Current SPE:CA Stock Info

Spartan Energy Corp. (ticker: SPE) has approved a development capital budget of $183 million for 2018. Spartan said the capital budget includes drilling approximately 140 net development oil wells. The wells should produce an annual average production of 23,400 BOEPD and a 2018 exit production of 25,000 BOEPD, an exit production growth of 11% over 2017.

Assuming a WTI price assumption of $60 and a CDN/US exchange rate of $0.80, the company said it expects to generate funds flow from operations of approximately $267 million in 2018, yielding excess funds flow of approximately $84 million. The proceeds will be used to fund future waterflood projects, land and seismic and strategic acquisitions.

Drilling and maintenance capital

Southeast Saskatchewan

Spartan Energy $183 Million 2018 CapEx

SPE SE Saskatchewan Asset Map, Jan. 2018

Spartan’s 2018 drilling program will be primarily focused on its Mississippian wells in southeast Saskatchewan. Greater than 80% of the budget will be directed to drilling, completions, equipping and tie-ins, with the remainder allocated to facilities, environmental, workovers, capitalized G&A and costs associated with non-operated interests in the Weyburn and Midale CO2 units.

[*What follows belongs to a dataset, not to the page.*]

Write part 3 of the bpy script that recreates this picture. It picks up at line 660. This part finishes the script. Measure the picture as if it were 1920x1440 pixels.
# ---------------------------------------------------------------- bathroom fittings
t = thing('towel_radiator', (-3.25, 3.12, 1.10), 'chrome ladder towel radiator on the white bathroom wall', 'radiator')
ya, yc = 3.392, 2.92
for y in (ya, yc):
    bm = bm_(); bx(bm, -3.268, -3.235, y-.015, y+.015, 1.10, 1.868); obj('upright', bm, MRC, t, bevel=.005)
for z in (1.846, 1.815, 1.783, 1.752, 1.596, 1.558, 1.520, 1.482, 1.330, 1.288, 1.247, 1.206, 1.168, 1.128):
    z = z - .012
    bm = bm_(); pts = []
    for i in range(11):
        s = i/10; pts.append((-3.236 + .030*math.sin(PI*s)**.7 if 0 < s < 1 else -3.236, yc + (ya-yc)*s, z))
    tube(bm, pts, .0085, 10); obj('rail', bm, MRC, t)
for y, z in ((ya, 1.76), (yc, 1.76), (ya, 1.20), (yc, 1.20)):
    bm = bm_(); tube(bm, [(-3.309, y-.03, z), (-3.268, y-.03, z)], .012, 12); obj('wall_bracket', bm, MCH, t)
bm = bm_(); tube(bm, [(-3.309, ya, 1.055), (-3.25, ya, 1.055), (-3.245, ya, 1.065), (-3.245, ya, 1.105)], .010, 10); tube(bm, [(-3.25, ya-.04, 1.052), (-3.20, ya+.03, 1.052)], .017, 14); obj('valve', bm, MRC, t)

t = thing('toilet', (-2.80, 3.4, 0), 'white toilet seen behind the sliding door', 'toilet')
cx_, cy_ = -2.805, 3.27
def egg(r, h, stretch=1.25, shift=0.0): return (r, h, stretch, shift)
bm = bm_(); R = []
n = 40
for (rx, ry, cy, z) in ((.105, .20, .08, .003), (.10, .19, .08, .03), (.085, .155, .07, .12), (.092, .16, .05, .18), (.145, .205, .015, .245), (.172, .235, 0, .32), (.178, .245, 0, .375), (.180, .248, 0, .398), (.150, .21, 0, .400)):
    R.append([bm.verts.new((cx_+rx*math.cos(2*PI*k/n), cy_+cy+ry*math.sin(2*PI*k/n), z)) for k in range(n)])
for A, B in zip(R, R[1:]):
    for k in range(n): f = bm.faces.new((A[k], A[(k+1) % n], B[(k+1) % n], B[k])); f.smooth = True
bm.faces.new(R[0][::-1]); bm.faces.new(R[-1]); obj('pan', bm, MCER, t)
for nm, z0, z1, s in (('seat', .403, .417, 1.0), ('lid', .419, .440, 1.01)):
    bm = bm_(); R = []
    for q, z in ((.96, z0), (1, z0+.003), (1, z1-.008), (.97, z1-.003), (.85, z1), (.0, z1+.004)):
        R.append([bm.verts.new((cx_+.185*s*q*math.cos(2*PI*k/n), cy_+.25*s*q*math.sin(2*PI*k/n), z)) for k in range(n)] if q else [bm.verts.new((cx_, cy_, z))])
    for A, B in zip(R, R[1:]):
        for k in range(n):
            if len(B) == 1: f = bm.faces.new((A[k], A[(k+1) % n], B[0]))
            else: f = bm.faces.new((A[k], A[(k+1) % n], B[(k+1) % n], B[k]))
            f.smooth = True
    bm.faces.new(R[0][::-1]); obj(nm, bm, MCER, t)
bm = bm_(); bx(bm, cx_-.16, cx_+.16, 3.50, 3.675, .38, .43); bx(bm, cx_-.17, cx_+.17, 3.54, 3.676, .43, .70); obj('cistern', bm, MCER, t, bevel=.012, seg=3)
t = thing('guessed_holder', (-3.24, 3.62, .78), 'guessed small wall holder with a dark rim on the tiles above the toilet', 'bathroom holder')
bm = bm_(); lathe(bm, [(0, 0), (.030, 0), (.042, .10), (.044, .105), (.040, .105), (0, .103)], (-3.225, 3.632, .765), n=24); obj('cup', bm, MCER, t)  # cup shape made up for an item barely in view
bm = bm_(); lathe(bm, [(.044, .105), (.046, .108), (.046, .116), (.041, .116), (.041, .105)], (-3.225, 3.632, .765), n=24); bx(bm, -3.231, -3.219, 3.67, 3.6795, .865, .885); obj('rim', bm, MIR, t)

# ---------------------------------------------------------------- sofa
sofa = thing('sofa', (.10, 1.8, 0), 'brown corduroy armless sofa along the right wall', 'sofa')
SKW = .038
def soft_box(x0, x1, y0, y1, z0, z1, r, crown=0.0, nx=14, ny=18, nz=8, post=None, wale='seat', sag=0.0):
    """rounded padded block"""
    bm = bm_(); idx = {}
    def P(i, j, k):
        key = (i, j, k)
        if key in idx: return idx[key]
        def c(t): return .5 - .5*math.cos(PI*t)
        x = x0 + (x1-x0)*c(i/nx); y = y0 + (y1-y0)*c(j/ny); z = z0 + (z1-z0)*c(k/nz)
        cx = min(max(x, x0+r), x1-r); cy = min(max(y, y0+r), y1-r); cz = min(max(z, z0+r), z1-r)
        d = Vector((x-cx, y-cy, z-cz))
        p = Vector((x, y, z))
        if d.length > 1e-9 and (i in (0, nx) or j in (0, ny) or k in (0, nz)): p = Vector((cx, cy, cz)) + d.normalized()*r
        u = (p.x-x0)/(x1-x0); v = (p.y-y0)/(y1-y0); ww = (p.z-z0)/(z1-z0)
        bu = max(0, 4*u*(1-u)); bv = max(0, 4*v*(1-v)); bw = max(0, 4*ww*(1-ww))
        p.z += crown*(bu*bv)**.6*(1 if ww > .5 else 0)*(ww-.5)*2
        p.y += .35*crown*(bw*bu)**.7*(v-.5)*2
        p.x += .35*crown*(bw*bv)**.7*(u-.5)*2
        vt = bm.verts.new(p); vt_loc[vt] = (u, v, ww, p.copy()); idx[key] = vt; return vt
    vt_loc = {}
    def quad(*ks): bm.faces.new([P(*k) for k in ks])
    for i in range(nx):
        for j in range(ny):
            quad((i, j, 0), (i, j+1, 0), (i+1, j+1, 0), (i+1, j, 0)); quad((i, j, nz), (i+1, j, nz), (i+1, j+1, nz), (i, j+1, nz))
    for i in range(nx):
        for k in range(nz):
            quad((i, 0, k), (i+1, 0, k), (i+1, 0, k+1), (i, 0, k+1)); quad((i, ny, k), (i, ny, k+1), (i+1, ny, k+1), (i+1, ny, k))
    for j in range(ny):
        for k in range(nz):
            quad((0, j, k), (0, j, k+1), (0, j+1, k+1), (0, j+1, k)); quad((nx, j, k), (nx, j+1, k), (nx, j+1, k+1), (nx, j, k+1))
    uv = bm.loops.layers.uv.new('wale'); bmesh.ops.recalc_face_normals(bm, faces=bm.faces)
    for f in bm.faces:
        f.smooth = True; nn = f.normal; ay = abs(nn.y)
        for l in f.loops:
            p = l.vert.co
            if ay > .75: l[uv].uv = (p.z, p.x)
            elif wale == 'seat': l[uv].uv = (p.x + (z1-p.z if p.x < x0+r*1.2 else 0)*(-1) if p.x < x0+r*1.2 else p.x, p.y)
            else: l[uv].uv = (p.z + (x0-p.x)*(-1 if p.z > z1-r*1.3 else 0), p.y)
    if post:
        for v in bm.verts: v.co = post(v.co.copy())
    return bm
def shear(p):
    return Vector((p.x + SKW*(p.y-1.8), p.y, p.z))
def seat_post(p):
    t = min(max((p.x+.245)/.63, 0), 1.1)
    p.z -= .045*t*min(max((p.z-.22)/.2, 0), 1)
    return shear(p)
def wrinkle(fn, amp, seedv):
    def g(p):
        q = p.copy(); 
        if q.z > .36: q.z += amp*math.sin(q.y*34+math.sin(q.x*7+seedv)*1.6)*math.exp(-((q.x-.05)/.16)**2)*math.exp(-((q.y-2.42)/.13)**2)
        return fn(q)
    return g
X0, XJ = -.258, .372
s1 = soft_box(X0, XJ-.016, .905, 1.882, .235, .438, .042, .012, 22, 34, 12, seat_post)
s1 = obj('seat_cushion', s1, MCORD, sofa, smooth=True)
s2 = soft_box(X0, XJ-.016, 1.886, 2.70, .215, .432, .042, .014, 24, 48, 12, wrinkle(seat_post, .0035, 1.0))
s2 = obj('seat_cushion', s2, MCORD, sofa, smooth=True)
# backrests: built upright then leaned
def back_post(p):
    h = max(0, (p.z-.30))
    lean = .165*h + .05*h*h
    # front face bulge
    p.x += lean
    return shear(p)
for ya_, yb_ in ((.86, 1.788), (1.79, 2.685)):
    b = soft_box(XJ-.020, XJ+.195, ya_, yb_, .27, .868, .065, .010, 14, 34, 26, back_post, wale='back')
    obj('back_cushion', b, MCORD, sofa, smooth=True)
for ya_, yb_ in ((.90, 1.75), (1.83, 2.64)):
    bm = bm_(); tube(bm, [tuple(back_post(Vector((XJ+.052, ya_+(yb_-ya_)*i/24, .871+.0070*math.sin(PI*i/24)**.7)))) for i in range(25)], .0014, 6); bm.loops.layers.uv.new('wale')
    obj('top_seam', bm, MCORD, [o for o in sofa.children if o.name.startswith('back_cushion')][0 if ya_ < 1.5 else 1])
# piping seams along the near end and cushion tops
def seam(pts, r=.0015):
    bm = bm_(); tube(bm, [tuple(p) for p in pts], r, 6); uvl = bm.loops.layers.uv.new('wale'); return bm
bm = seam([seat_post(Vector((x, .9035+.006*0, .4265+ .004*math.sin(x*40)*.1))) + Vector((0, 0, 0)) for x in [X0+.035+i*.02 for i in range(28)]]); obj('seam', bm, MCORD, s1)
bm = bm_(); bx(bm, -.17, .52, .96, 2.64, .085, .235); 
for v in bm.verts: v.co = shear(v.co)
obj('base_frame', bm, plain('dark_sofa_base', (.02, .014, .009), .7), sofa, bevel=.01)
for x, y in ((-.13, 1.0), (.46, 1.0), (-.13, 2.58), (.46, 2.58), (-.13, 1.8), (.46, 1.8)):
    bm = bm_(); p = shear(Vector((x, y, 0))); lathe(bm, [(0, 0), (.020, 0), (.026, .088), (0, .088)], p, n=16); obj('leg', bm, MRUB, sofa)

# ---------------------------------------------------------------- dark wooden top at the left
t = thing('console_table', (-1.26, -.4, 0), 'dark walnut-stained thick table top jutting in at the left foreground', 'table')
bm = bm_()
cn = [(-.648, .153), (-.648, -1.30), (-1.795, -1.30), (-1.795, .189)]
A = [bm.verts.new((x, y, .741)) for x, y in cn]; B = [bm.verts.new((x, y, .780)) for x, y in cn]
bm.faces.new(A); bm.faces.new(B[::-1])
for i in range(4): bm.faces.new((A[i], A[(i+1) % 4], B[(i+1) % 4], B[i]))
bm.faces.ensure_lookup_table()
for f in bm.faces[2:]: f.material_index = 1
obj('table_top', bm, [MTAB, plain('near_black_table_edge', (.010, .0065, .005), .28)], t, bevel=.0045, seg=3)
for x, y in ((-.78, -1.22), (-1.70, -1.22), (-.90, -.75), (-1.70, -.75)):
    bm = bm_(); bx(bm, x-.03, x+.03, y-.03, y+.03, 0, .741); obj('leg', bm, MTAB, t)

The company plans to spend approximately 35% of its drilling budget to drill 64 net open-hole wells. These wells have an internal type curve well, delivering a half cycle rate of return of 135%-227% and are projected to pay out in 8-11 months, according to the company. Spartan has brought approximately 200 net open-hole wells on production since 2014.

Spartan has a multi-year inventory of open-hole locations, as its 64 net wells planned for 2018 represent approximately 5% of the company’s open-hole drilling inventory.

Ratcliffe at Oungre

Spartan’s 2018 program will also further develop its conventional Ratcliffe opportunity at Oungre, where drilling commenced in the second half of 2017. Approximately 22% of the 2018 drilling budget will go towards drilling 29 net Ratcliffe wells, including 1 net single leg and 11 net dual leg wells in the Oungre unit.

Midale

The frac Midale unconventional resource play will consume approximately 33% of the drilling budget, drilling 30 net wells on company lands at Alameda, Pinto and Elcott. The 2018 budget represents approximately 11% of net identified frac Midale inventory.

Spartan Energy $183 Million 2018 CapEx

SPE Frac Middle Play Map, Jan. 2018

Viking at Plato

The remaining 10% of the drilling budget will be directed to the continued development of the company’s newly discovered Viking play at Plato. Due to spring breakup, the budget is weighted towards the second half of the year.

2018 financial and operating guidance summary

Production
Average (BOEPD) 23,400
Exit (BOEPD) 25,000
Financial
Funds flow from operations ($MM)(1) $267
Per share – basic(1) $1.51
Total development capital expenditures ($MM) (1) $183
Excess funds flow ($MM)(1) $84
2018 exit net debt to 2018 funds flow from operations (1)(2) 0.6x
Pricing
Crude oil – WTI (US$/bbl) $60.00
Exchange rate ($Cdn/$US) $0.80
Cromer ($Cdn/bbl) $69.50
Netbacks ($/Boe)
Oil and gas sales $59.53
Royalties $9.52
Production expense $16.65
Operating netback(1) $33.36
G&A (cash portion) $1.09
Interest $1.05
Corporate netback(1) $31.22

Notes:

  1. Funds flow from operations, excess funds flow, total development capital expenditures, operating netback and net debt are non-IFRS measures. See “Non-IFRS Measures”.
  2. Estimated net debt as at December 31, 2018, including 2018 principal repayments in respect of outstanding finance lease obligations but excluding the outstanding principal amount of such obligations as at December 31, 2018 of $22.3 million. Estimated net debt as at December 31, 2018 includes $22.2 million of capital spending on waterflood, land and seismic investments.